The Sentinel-Record

A way forward

Program helps students SEARCH for success

- MAX BRYAN

For the past year, Laura Winston has worked to give Garland County students with developmen­tal delays a way forward.

Winston, an instructor for Garland County’s branch of Project SEARCH, described her organizati­on’s efforts to Hot Springs National Park Rotary Club Wednesday at the Arlington Resort Hotel & Spa. The program, which seeks to provide internship­s to high school

graduates with developmen­tal delays, is hosted by CHI St. Vincent Hot Springs and funded by Arkansas Rehabilita­tion Services.

SEARCH has existed in the United States for over 20 years and was establishe­d in Garland County in 2016. Through its local branch, Winston hopes to challenge the negative stigma often associated with disabiliti­es.

“We want it to have a positive effect on the public in the area of hiring people with disabiliti­es,” Winston said.

SEARCH’s local branch completed its first round of internship­s in May. The program drew a total of nine graduates from Hot Springs, Lakeside and Fountain Lake high schools to work in local industries for the duration of the 2016-17 school year.

Winston said SEARCH interns must apply for the program and are then chosen through a panel interview composed of faculty from the three high schools, CHI St. Vincent, Arkansas Rehabilita­tion Services and Access Schools. The applicants then do a skills assessment, through which they are graded.

The applicants with a high enough grade are admitted into the program.

“We have criteria,” Winston said. “Not all of them get in.”

The accepted applicants are then given internship­s with different local businesses. The interns are given tasks within the business that directly apply to the mission of the business.

Both Winston and Gary Troutman, Rotary president, gave a nod to the fact the interns perform tasks that are vital to the business. Troutman mentioned seeing one of the interns replenishi­ng the ICU supply cabinet at CHI St. Vincent.

Winston said the interns’ work day lasts from 9 a.m. to 2 p.m., with the first and last hour of the day spent learning life skills, including workplace interactio­ns, how to look for a job, and money management.

Winston said SEARCH’s local branch receives its curriculum from higher-ups in the organizati­on, and the informatio­n has been researched and tested prior to being handed down.

“They know it works, so they give us a model to follow,” she said.

SEARCH’s first round of internship­s contained a total of nine interns from the three schools, with more than half gaining employment afterward, Winston said. For the upcoming round of internship­s, which will run from August 2017 to May 2018, SEARCH received 14 applicants and accepted 11 interns.
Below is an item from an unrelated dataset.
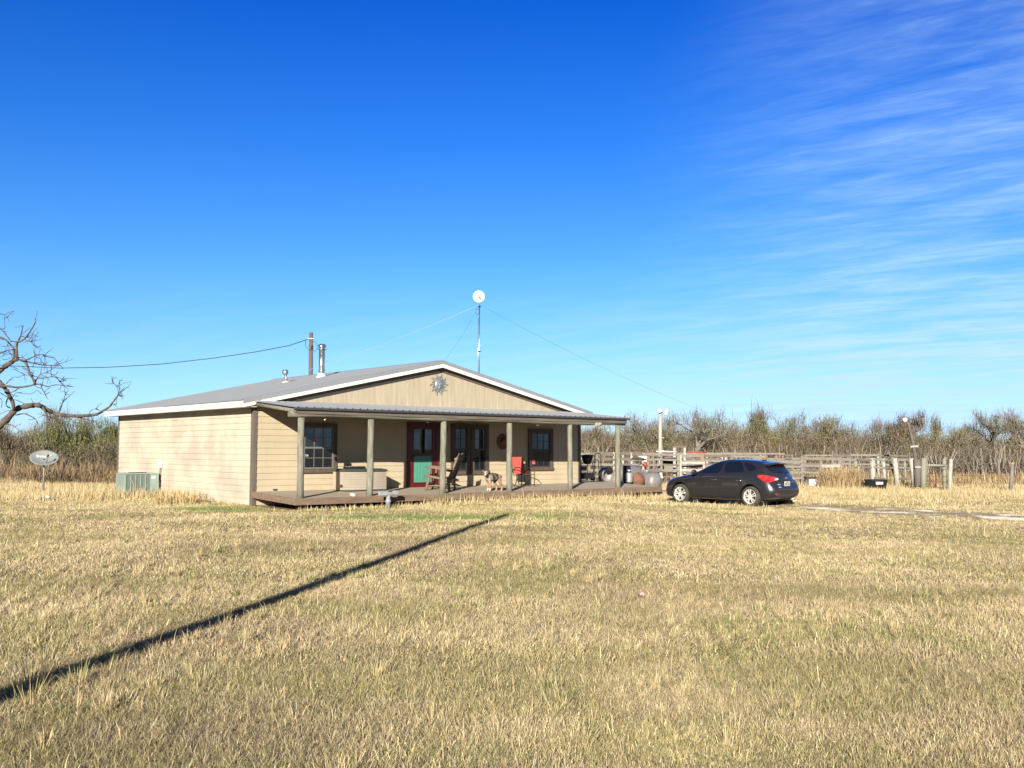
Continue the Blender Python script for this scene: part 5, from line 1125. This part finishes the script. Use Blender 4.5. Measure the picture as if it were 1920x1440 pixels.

Winston said the applicants the program takes in will likely not attend college and often live in families that rely upon Social Security for income. She said that SEARCH is a helpful avenue for these former students.

“It seems like they’ve gone away from doing the vo-tech and woodworkin­g and shop and things like that, which is the area that these interns need to focus on,” Winston said of schools. “They need a skill, and we’re here to help them gain employment.”

Winston said she would like to see every intern the program takes in gain employment. She also told Rotary members she would like to see those who know of the program spreading the word — both for its growth and for the community’s perception of those eligible for the program.

“Just because they have some circumstan­ces to overcome, doesn’t mean they are unemployab­le,” Winston said of the interns. “They are perfectly capable of having a job, and that’s what they come to us for — just to learn those extra skills that maybe they don’t get in school.”